What is needed >> Determine how many lines of the data below contain "parts", then give only that number.

• • • • • • •

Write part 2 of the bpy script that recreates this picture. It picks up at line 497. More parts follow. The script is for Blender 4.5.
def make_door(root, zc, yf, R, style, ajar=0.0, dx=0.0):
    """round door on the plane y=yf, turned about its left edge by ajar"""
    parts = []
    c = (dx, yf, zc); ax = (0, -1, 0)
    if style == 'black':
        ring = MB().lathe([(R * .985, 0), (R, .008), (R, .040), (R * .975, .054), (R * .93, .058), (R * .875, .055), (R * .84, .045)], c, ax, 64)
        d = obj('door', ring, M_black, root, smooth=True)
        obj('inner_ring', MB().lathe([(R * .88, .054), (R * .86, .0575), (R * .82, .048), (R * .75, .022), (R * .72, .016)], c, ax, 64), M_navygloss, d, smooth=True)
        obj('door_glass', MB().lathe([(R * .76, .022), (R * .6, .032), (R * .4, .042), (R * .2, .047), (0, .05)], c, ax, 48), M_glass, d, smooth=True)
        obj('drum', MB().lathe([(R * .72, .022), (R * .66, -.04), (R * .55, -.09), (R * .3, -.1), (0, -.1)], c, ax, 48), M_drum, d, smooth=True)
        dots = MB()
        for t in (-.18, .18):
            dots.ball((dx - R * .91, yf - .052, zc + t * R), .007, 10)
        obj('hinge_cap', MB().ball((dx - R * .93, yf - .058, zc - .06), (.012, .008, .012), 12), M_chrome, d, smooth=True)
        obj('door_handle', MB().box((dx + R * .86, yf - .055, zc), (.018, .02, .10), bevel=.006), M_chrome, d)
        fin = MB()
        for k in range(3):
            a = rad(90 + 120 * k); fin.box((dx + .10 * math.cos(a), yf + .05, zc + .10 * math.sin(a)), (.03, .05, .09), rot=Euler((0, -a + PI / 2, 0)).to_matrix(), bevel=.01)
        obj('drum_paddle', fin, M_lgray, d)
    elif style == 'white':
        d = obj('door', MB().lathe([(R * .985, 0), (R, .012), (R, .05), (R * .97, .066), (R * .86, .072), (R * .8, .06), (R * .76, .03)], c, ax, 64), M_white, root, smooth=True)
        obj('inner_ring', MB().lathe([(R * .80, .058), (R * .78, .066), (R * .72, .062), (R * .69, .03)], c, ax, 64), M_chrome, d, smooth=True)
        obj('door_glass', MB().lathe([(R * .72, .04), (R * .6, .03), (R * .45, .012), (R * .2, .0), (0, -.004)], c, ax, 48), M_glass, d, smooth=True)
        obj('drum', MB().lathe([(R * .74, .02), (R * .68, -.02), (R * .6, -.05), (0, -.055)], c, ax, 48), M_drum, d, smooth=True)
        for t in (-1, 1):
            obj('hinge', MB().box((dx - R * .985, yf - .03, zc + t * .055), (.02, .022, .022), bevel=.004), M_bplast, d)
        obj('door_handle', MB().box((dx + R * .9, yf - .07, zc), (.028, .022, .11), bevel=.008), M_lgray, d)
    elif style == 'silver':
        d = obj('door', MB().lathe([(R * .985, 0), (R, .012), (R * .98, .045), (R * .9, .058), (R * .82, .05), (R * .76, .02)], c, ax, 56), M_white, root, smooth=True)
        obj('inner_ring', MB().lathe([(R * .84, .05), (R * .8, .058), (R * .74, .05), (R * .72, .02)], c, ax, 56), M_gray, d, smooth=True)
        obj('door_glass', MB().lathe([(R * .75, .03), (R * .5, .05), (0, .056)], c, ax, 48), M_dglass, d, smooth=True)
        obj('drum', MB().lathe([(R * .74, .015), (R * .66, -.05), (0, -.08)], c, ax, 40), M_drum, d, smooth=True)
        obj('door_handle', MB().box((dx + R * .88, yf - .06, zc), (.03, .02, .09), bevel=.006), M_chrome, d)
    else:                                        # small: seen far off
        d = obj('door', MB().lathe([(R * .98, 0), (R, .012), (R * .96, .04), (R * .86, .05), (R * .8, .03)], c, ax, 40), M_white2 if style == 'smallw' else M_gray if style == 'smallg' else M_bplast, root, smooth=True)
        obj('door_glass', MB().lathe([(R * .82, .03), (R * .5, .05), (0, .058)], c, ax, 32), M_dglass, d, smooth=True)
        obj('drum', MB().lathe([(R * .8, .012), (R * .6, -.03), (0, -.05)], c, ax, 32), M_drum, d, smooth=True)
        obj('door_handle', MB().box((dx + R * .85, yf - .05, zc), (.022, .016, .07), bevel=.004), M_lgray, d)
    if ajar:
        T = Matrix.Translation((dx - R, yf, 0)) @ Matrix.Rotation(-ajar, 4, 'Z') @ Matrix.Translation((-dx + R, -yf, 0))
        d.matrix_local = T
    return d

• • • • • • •

Written solution >> 2